▸ **Task**:
Copy every line of the listing that holds the string "scene".

▸ **Source excerpt**:

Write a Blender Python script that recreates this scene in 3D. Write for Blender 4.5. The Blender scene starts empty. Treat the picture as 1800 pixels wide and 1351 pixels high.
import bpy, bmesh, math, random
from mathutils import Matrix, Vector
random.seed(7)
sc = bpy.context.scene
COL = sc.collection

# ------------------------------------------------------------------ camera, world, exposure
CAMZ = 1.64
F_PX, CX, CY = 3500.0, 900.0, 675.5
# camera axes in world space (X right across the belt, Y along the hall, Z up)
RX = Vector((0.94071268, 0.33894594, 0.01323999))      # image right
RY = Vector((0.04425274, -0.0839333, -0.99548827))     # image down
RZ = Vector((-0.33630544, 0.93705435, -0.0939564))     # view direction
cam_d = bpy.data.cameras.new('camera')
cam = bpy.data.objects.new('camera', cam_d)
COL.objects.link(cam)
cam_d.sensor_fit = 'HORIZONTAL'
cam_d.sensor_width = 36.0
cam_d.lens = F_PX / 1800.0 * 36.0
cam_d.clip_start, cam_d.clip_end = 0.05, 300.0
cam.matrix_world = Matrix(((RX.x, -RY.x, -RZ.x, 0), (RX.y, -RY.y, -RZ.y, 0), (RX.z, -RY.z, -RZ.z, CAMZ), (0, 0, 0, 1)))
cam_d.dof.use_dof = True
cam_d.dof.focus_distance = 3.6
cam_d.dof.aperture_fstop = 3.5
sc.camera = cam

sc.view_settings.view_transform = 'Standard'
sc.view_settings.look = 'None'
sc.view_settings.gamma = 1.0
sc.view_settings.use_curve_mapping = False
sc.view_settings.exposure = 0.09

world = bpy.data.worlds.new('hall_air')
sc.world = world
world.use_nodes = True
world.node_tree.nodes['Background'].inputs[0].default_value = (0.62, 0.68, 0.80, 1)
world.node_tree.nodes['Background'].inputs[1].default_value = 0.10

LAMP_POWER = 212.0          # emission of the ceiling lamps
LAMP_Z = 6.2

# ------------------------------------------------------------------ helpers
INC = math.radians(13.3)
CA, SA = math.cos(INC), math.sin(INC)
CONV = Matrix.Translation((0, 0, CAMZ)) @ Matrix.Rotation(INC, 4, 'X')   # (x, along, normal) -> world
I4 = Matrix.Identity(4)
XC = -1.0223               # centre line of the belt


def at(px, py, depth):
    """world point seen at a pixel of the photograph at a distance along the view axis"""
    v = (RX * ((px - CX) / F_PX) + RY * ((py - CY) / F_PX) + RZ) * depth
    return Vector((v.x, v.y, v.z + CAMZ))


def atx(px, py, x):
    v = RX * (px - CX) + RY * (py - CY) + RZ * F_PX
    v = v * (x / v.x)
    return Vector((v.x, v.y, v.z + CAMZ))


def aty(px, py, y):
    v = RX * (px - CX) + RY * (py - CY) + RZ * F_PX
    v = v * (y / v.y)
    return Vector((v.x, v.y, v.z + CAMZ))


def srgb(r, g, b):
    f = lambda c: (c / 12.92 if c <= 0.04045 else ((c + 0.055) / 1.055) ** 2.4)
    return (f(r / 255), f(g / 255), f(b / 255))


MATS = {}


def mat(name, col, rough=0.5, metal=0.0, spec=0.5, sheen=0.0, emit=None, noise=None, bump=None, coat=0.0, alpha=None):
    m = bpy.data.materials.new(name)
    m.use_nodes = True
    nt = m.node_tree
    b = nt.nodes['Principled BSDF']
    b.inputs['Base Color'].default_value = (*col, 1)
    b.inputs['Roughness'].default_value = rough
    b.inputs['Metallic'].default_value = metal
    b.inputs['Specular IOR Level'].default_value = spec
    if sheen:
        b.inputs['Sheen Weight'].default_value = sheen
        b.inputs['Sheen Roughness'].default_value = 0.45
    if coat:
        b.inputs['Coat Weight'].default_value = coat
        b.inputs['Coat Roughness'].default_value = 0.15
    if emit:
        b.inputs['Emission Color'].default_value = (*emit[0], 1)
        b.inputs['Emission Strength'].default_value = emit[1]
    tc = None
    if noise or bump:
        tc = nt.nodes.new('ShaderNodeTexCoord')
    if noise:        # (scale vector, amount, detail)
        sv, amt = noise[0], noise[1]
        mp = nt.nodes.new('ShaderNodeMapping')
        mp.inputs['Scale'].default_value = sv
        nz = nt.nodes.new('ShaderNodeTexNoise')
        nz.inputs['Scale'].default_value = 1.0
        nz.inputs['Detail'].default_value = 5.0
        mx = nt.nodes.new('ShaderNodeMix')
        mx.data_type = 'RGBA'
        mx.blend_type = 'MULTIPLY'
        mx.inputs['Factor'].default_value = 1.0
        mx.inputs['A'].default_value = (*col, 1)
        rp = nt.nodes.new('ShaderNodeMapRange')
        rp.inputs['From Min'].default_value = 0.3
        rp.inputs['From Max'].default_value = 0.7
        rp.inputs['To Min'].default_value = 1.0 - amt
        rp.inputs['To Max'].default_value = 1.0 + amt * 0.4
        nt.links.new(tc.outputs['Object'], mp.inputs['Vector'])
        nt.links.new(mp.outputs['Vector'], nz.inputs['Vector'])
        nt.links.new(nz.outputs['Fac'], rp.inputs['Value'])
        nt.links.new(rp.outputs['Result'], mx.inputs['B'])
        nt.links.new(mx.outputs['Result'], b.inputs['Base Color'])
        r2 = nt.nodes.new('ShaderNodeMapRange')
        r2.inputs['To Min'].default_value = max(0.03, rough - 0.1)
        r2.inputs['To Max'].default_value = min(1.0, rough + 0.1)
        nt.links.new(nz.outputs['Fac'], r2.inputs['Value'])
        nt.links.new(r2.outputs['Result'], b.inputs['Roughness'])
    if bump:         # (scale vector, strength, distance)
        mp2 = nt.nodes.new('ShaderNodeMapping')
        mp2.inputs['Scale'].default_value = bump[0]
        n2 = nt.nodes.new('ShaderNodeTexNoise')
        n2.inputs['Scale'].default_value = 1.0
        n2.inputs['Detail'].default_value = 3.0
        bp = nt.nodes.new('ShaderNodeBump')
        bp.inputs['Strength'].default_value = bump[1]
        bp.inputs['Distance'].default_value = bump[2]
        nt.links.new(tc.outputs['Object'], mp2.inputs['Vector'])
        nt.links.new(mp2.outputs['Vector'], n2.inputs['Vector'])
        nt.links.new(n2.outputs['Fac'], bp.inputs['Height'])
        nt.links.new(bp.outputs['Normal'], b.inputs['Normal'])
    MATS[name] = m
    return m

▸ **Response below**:
Write a Blender Python script that recreates this scene in 3D. Write for Blender 4.5. The Blender scene starts empty. Treat the picture as 1800 pixels wide and 1351 pixels high.
sc = bpy.context.scene